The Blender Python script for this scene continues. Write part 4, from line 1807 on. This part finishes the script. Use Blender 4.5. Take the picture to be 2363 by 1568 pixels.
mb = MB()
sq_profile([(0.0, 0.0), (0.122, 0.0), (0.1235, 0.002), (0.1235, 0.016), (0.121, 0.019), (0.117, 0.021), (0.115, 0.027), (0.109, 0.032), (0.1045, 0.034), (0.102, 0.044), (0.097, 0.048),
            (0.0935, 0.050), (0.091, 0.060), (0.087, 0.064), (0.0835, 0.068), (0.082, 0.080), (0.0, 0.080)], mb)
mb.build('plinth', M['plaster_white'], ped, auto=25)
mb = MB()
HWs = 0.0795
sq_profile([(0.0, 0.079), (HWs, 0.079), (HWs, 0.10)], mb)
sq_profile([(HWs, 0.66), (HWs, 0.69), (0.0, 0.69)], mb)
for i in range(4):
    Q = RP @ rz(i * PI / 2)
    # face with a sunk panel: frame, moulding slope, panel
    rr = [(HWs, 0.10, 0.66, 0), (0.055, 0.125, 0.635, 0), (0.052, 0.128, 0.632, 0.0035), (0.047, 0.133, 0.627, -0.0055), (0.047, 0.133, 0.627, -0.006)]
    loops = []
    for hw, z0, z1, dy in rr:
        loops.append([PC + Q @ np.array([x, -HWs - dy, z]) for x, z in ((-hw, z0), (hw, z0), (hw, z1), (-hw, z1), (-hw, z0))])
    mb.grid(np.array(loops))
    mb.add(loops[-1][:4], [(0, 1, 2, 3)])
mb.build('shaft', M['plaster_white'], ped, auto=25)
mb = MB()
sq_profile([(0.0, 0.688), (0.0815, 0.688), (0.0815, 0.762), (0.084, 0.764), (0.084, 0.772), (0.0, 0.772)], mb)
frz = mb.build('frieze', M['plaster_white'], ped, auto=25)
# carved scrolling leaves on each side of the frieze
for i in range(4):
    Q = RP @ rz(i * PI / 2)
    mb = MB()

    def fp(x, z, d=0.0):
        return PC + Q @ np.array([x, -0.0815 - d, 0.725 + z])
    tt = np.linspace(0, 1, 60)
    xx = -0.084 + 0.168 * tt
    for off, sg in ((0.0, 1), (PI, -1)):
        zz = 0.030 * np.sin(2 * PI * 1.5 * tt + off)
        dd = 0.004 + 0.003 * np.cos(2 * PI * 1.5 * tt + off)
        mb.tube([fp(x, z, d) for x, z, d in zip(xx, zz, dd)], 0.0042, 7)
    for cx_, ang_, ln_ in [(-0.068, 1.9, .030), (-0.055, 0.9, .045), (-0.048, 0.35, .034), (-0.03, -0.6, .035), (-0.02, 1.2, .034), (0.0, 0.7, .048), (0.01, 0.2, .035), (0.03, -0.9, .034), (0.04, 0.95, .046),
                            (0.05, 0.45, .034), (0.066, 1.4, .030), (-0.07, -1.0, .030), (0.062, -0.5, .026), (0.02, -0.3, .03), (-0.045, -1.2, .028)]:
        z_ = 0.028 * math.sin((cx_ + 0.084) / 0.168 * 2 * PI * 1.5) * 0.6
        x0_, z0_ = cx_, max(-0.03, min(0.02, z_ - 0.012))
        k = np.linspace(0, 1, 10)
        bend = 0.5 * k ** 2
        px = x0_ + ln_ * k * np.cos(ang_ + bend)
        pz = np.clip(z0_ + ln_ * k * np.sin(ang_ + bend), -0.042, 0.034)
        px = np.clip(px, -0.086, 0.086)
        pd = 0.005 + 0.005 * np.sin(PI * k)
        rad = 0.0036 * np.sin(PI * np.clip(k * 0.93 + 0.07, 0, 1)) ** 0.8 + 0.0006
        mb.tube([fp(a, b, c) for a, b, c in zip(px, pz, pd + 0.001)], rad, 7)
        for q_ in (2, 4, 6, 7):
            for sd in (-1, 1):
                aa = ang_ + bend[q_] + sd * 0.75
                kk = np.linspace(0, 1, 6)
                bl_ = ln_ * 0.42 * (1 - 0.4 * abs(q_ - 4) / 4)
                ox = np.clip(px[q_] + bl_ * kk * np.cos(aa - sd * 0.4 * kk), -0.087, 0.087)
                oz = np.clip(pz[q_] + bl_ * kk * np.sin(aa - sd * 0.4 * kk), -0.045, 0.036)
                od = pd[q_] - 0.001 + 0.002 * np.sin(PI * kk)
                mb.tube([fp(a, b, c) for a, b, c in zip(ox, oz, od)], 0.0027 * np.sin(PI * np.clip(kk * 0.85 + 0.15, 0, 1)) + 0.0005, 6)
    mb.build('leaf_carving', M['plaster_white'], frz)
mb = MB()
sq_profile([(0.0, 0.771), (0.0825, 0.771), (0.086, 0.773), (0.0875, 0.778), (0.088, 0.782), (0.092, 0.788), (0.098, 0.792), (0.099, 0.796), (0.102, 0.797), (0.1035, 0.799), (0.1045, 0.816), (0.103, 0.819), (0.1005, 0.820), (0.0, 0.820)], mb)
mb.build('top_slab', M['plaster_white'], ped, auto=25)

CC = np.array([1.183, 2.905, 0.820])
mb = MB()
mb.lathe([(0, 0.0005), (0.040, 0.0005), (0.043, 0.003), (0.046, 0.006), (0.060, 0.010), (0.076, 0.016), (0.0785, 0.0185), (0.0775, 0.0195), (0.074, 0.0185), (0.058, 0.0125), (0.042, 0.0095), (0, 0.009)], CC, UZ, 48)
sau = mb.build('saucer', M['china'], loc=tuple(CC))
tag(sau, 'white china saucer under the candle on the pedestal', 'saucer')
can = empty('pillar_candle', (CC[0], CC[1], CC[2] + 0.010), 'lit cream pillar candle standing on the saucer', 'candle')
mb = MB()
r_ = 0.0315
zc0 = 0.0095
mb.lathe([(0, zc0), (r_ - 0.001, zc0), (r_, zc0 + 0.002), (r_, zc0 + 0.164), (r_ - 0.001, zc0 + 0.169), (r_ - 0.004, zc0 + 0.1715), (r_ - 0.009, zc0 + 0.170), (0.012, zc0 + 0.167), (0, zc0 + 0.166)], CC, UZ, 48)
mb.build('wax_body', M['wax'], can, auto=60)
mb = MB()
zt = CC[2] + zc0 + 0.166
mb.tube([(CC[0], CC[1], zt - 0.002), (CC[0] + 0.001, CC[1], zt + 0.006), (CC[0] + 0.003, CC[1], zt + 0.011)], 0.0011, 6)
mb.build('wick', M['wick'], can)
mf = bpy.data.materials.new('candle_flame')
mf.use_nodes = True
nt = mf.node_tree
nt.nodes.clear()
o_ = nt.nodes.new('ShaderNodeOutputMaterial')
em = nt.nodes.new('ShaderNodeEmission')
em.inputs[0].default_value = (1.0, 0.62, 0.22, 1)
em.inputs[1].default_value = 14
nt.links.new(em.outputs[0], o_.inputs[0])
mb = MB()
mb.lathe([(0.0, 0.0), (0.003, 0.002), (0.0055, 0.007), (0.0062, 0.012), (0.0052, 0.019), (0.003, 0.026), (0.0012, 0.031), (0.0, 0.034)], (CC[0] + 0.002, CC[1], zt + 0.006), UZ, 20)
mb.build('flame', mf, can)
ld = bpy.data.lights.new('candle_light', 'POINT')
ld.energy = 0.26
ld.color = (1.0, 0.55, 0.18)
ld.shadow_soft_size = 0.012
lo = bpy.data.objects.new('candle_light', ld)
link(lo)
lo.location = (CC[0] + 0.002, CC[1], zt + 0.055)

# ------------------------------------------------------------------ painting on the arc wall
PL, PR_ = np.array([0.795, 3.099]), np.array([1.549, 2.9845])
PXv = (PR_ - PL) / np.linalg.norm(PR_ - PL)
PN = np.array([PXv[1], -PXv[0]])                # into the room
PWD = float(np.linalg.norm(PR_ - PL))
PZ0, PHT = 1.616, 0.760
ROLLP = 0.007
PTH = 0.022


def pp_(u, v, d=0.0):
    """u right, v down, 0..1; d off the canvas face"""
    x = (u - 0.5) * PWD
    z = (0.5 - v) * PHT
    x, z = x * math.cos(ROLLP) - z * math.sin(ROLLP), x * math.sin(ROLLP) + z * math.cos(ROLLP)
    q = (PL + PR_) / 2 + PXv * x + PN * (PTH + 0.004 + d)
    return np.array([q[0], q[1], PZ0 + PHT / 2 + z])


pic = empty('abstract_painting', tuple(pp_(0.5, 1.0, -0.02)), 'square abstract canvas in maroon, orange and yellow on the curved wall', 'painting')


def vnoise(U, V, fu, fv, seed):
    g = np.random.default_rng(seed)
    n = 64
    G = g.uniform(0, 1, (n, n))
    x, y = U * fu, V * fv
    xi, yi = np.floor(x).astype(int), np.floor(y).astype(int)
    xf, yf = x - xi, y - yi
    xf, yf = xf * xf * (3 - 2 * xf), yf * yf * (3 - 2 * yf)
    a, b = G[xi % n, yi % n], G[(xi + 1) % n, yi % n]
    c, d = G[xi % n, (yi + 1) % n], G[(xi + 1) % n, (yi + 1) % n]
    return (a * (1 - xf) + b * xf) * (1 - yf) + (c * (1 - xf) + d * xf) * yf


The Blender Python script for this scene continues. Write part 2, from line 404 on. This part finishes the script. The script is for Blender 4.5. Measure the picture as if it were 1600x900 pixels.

□ □ □ □ □ □ □

→ **GOAL**
Of all the lines in the entries, how many contain the word "picture"? Give only the number.

→ **TASK SOLUTION**
2